Yes on feet. No on nuclear. Iran's economy, for the near term, is trashed. It's going to need to choose between sovereighty and wealth. If it chooses the formewr, it lacks the resources to complete the project. If it chooses the latter, it probably goes with China, which means its nuclear programme will be constrained.
> force the end of the PetroDollar in the process
Sigh. Petrodollar hypothesis hasn't been a thing for decades. Various countries price and settle oil in currencies other than dollars. Dollar demand due to oil is a vanishing fraction of total international dollar demand. Like, oil could swap to being entirely traded in Bitcoin and it might make the next Fed meeting's agenda.
https://www.theguardian.com/world/2026/mar/20/china-oil-rese...
Planned for, yes. Insulated, no. China remains the world's largest importer of crude [1].
[1] https://www.worldstopexports.com/crude-oil-imports-by-countr...
https://www.reuters.com/business/energy/china-targets-steady...
https://en.wikipedia.org/wiki/Strategic_petroleum_reserve_(C...

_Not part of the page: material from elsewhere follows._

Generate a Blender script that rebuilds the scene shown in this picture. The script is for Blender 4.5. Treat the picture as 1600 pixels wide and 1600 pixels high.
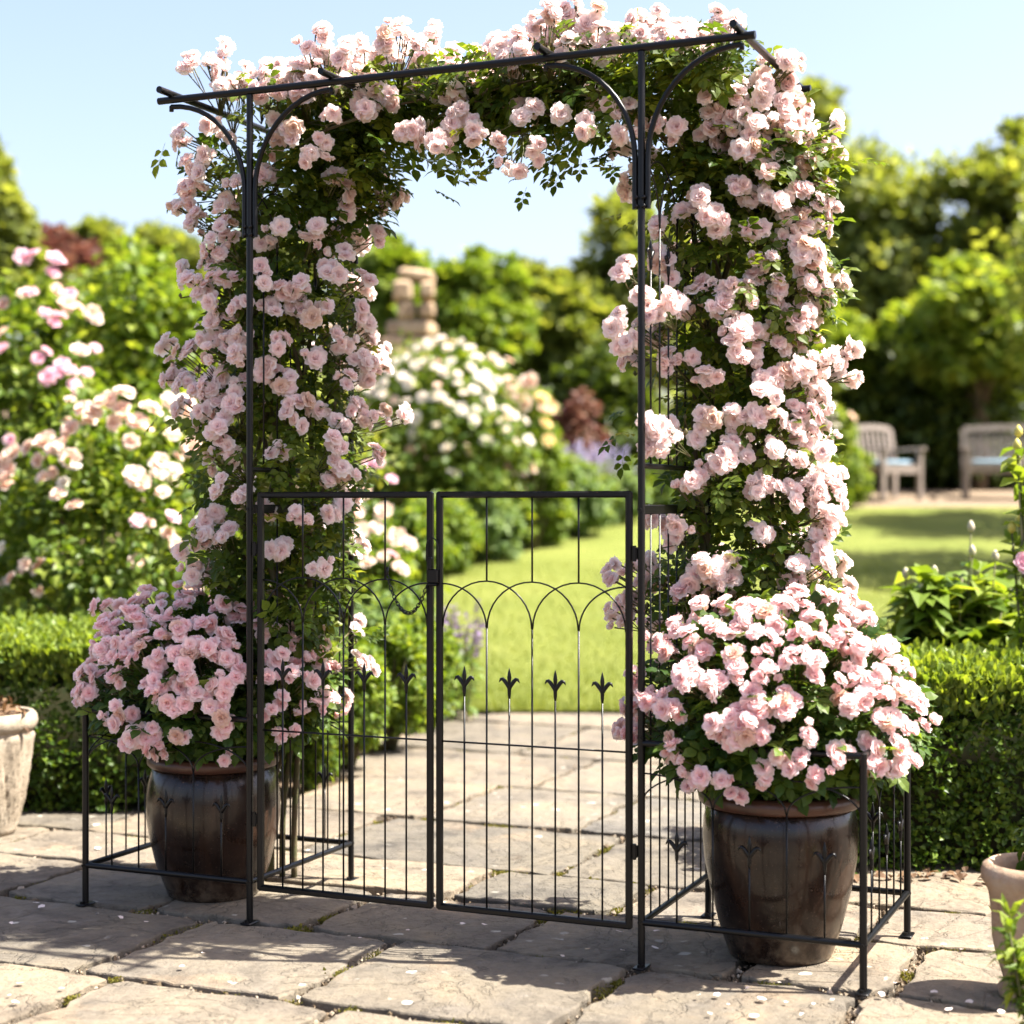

That's 117 days, or four months, of imports [1]. Half of Hormuz-transiting oil ends up in China [2]. So even if China fully substitutes lost imports with reserves, that's not even taking them through the end of the year. (And China running down its reserves is a strategic win for America. It means they aren't available to buffer a blockade of the Straits of Malacca.)
I don't even know of a credible economist in China arguing China is insulated from this shock.
[1] https://www.eia.gov/todayinenergy/detail.php?id=64544#:~:tex...
[2] https://www.visualcapitalist.com/charted-oil-trade-through-t...
For actual Hormuz, PRC gets 6/12mbd. They really only need ~8m for domestic use, other 4m is discretionary, i.e. reselling refined petro/petchem or heating, stuff which can be forgone without degrading domestic operations or rapidly electrified. So really PRC only dealing with 2mbd import shortfall if Hormuz fully closed, their SPR will stretch for couple years at current runway if they just forgo discretionary oil use, and by the time it empties, if PRC goes ham on domestic EV / freight at current adoption, with active coal to X in pipeline, they can displace another that 2m barrels. Only way for PRC SPR to run dry end of year is if US starts blockading Malacca tomorrow and glass pipelines. Otherwise PRC on trend to survive with massive advantage vs everyone else.
Energy geopolitics to consider is unless Hormuz shuts down completely by Iran (or US), PRC gets first dibs on energy products by default, all existing contracts are going to be force majeured, and only way any GCC producer is going to make money is by selling to PRC first if Iran serious and can enforce petro-yuan. Also with 20% energy mix from oil vs 40% from US, and electric freight options for logistics, PRC simply better setup to weather high energy prices and disruptions. Their coal petchem stack = they are now permanently cheaper than all other (oil/naphtha based) industrial competitors who bluntly can't even pull the overproduction card vs PRC because their production will crater from lack of of inputs creating condition to reinforce PRC as primary global producer. No one can outproduce PRC in high oil scenario because no one has PRC price stable coal to liquid/chemical stack that serves as energy fortress that decouples most of PRC economy/industry from oil prices. TLDR, PRC is relatively derisked from Hormuz already, if US wants to actually snowball oil disruption into advantage vs PRC, they need to start war with PRC right now. Otherwise sustained high oil price going to be net positive for PRC vs basically everyone else.
Implications of the Conflict in the Middle East for China’s Energy Security - https://www.energypolicy.columbia.edu/implications-of-the-co... - March 4th, 2026
Ember Energy: China - https://ember-energy.org/countries-and-regions/china/ - February 2026
China’s LNG imports were dropping before this crisis.
China’s LNG imports fell 12% in 2025 despite remaining world’s top buyer - https://www.icis.com/explore/resources/news/2025/12/30/11168... - December 30th, 2025
(I agree there will be some pain, but argue that China has sufficiently prepared for a fossil supply chain disruption of this magnitude, while also having the industrial state capacity to achieve a more favorable long term trajectory; they are deploying ~400GW+ of renewables annually at current deployment rates)
Where we agree is in China having massively reduced the impact of this shock. (And, probably, in them succeeding in insulating themselves completely within a generation.)
Where we don't is in this still being a stagflationary hit to China and, probably, a worse economic hit to them than it will be to us.
Put more succinctly, the first and second derivatives are massively favourable. But the actual level still produces lots of vulnerability. China will be better off than its neighbours. But it's still going to get screwed even if the war ends tomorrow, which it isn't.
It's the kind of late-edit things that spurs me to include quotes in replies.